E’ notizia di ieri che l’iter per il riconoscimento del Prošek va avanti con la netta opposizione dell’Italia. La Commissione europea, ha dato il via alla pubblicazione sulla Gazzetta Ufficiale Ue della domanda di registrazione del vino locale croato. Restano quindi solo due mesi per far valere le opposizioni, presentando ricorsi od obbiezioni, prima del D-day in cui la Commissione esternerà il suo parere definitivo. Moltissimi sono gli articoli che si possono trovare in rete in difesa dell’italico prodotto, ma siamo sicuri che possiamo influenzare la decisione?
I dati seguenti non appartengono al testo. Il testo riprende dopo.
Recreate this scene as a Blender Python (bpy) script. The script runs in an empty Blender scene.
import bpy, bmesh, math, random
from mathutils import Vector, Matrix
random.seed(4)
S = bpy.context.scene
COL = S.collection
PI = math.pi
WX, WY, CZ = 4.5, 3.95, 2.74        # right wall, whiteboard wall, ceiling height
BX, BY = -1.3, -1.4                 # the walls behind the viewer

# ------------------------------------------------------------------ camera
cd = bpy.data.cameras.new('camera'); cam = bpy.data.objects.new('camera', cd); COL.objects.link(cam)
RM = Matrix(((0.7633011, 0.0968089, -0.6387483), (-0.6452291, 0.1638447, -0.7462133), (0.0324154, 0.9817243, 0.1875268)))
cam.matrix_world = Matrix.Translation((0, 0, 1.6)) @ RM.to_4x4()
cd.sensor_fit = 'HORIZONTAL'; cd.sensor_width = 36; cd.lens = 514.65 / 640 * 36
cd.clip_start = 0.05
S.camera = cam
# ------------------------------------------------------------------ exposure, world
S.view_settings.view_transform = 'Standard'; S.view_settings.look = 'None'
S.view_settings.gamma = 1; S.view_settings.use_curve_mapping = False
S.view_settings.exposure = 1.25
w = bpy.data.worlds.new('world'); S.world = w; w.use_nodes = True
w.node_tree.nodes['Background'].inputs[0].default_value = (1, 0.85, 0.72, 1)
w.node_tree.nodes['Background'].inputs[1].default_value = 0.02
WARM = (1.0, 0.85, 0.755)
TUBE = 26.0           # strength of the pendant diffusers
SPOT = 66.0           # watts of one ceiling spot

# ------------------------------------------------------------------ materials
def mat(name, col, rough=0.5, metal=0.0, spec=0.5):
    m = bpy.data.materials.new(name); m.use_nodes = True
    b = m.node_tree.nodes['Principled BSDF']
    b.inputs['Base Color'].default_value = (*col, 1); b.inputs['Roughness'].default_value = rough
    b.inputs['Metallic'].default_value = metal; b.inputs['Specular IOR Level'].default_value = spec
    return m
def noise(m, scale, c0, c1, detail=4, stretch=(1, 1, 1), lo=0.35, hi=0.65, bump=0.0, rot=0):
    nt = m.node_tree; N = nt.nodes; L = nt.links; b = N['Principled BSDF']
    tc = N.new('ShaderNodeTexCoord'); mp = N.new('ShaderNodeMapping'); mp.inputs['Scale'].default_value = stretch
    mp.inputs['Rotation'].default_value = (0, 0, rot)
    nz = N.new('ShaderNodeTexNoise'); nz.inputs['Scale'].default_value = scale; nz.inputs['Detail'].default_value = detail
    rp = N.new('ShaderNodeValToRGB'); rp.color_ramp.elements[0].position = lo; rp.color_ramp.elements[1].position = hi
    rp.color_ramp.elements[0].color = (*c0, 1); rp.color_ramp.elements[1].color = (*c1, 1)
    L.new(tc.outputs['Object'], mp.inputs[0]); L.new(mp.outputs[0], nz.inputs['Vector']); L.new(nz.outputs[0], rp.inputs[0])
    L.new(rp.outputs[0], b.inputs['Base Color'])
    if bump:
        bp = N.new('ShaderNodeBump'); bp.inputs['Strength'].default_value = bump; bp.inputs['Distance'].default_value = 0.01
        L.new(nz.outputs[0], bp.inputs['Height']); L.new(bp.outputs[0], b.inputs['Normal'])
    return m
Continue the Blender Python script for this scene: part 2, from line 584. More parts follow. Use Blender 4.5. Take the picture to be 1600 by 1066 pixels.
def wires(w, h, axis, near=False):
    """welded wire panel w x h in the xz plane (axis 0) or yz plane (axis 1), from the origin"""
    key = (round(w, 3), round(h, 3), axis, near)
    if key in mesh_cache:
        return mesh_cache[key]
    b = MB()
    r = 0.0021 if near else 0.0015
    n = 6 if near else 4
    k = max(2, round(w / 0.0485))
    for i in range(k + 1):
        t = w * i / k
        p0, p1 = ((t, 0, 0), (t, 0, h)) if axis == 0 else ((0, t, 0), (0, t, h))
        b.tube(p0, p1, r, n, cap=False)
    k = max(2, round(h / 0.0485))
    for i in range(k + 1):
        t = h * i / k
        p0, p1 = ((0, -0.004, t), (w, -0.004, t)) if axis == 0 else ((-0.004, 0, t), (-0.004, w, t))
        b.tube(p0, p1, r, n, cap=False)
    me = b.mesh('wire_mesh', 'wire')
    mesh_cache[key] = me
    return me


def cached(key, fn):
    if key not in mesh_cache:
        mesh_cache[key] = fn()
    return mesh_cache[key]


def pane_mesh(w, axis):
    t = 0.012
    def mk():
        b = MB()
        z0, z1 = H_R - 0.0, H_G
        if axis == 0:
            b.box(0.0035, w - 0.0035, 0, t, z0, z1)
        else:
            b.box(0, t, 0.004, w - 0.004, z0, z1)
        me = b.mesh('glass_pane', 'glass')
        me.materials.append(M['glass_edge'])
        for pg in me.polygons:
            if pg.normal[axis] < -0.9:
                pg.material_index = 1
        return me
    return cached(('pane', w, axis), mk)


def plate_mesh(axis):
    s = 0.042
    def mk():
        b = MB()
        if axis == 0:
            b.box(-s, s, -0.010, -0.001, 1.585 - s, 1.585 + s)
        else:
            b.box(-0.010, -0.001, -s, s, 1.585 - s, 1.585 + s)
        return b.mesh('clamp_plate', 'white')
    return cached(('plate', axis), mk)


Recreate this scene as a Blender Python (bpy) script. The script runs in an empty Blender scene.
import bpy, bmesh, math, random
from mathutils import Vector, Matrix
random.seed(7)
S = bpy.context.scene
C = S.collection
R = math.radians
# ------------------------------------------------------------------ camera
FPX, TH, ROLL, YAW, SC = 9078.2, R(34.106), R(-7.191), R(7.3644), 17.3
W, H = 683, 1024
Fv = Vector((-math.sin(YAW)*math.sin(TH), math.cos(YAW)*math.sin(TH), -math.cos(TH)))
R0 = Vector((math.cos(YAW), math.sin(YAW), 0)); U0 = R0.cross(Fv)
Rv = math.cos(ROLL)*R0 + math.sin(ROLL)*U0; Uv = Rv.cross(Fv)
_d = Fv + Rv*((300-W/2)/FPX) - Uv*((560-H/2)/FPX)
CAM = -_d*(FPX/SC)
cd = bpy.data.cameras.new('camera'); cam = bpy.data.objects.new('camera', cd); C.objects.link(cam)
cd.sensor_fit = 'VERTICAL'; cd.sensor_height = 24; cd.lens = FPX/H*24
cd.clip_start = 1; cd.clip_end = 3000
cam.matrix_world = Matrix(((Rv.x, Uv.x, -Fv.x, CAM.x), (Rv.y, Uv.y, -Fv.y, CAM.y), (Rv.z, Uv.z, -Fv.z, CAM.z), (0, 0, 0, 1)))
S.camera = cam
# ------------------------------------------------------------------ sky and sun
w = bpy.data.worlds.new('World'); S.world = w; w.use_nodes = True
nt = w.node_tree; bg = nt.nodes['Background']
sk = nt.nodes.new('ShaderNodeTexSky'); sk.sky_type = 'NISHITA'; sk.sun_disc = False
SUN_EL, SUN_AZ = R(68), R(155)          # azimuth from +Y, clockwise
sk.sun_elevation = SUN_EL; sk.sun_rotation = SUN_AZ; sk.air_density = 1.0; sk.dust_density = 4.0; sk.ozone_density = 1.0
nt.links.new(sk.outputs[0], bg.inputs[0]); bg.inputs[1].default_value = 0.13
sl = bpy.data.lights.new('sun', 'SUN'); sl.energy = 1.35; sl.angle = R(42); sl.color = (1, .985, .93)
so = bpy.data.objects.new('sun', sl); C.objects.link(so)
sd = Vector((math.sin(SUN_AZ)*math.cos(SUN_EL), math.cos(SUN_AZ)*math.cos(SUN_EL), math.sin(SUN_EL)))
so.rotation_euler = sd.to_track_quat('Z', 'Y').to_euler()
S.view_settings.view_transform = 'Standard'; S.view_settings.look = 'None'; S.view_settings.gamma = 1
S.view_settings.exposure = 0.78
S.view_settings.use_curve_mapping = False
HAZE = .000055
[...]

Cominciamo col dire che il Prosecco è uno spumante metodo Martinotti prodotto per lo più nei dosaggi dal brut all’extra dry, bianco e rosato e ottenuto da uve Glera; il Prošek è un vino fermo dai riflessi ambrati e intensi, dolce, simile a un passito. Risulta difficile quindi condividere la tesi che la somiglianza del nome possa trarre in inganno i consumatori.
Del Prosecco se ne fanno oltre 500 milioni di bottiglie, del Prošek infinitamente meno, quindi anche l’eventuale erosione di quote di mercato in caso di approvazione da parte della Commissione dovrebbe essere irrisoria.
Le due precedenti osservazioni sembrano essere i cavalli di battaglia delle tesi difensive, scordandosi che, come già successo in passato, l’unico elemento determinante per la TUTELA di un prodotto è il TOPONIMO e non il vino.
Lo abbiamo vissuto sulla nostra pelle per quanto riguarda il Tokaji ungherese e quello friulano (Tocai Friulano) che oggi può chiamarsi solo Friulano in quanto pur essendo due prodotti completamente diversi solamente il primo aveva un luogo sul proprio territorio da rivendicare.
Tutto quanto per dire che se, e solo se, i produttori croati troveranno il toponimo Prošek potranno rivendicarne la tutela, magari trovando un compromesso ed aggiungendo l’aggettivo “Dalmata”; altrimenti la cosa sembra essere una tempesta in un bicchier d’acqua.